ただのプログラム好きとしては、おっしゃる通り! なんですけど、職業プログラマとしては、せっかくマスターした言語が廃れると、職務経歴書のその言語の部分が「何もしていなかった期間」的な扱いを受ける可能性があり、大変な痛手になります。
なんともせちがらいことです。
採用を担当される方が、そこんとこがわかっている方ばかりならいいんですけどねえ(苦笑)。


ちょびちょびさん。ごぶさたしております。

技術の進歩は厄介なこともありますけど、おかげで飽きずに続けられる、というのはありますよね。

IT業界の方たち対象のカウンセリング業というのは、需要がありそうな気がします。
有料でお悩み相談サイトとかつくったら儲かるかしら(←私が相談者ではきっと無理)。


仲澤@失業者さん。

私のスキルの中で、チンプカした最大のものは多分、OS/2です。
BASICも「プログラマの基本スキルだ!」と先輩に脅されて勉強したのにチンプカしました。FORTRANはどこかに仕事があるらしいんですが、私の前に姿を現しません。

ところで、C/C++がレッドブック入りしたら、号泣するかもしれません。


真っ赤なレモンさん。

アルコールくさいと言われて逃げられそうな気がしますが(爆)。

仲澤@失業者

>私のスキルの中で、チンプカした最大のものは多分、OS/2です。

ぉぉっ、すっかり忘れてました。
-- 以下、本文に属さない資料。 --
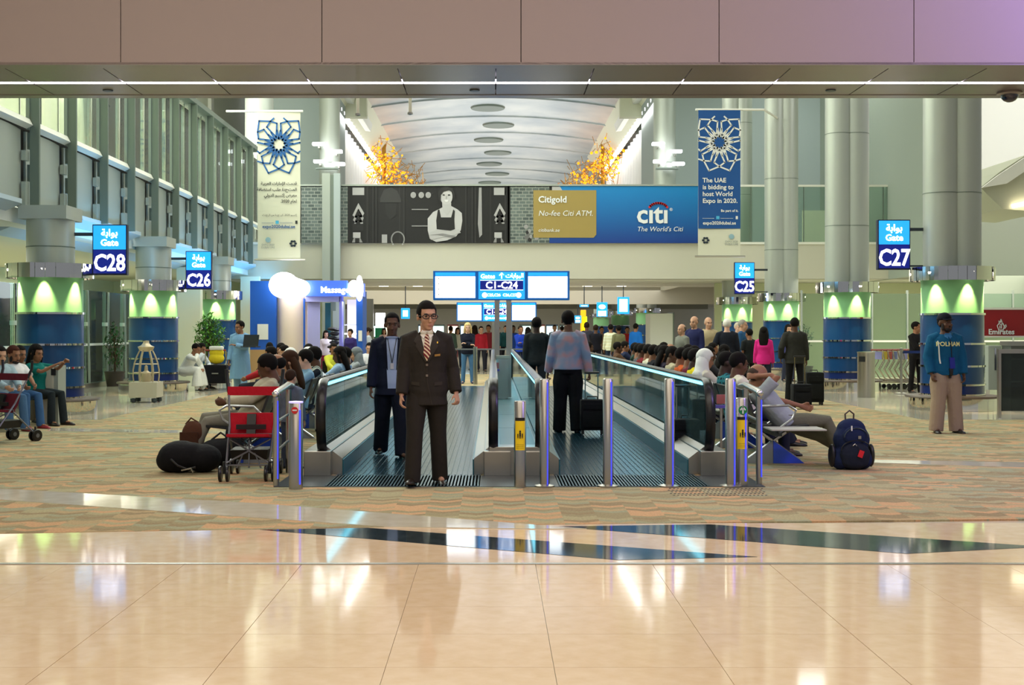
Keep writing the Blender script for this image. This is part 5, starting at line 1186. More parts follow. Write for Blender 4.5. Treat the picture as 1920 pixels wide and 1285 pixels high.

ワープでないPS/2のやつまでですが。
DOSxxxx()系とかの関数名がなつかしすぎます(とほい目)。

>ところで、C/C++がレッドブック入りしたら、号泣するかもしれません。

自分もへそが茶を沸かしちゃいますが、
OSと「にわたま」関係なので、まぁそれはないでしょう。
ネイティブコンパイラがないとOSを書けなくなるし(笑)。

indouxp

>せっかくマスターした言語が廃れると、職務経歴書のその言語の部分が「何もして
>いなかった期間」的な扱いを受ける可能性があり、大変な痛手になります。
>採用を担当される方が、そこんとこがわかっている方ばかりなら

それはありそうですね。長く同じ会社さんからの請負の仕事をしていたので、職務経歴書って、しばらくは縁遠かったのです。私も、経歴書の最初の方は、COBOLとかEasy Trieve PlusとかCSPとか、汎用機の言語が並んでます。私の場合は、もうすっかり忘れてますけど。

言語の種類のマッチングで採用する人もいるとは思いますが、そのような人事で成り立つ会社は、あんまりうまくいかないような気がします。面接というフィルターを通したのに、当たり外れが大きいという感じで。

この話題も前回のコラムとつながっていたんですね。返信いただいた投稿を見て、やっと気づきました。希望されるよい場所が早くに見つかることを祈ってます。

tarosuke

技術ってそんなに陳腐化するもんじゃないですよ?

技術の進歩自体は遅いもんです。普通に歩いてるくらいの感覚です。
なので当然技術の陳腐化もそんなもんです。
しかも技術は積層的に進歩するので過去の技術は無駄にはなりません。

急速に陳腐化するのは特定の実装とそれらに依存したノウハウですよ。
これは実装の速度で陳腐化します。次の版が出るとか、そういう速度です。
こういうのは身に付けるよりその都度調べるのが良いかと。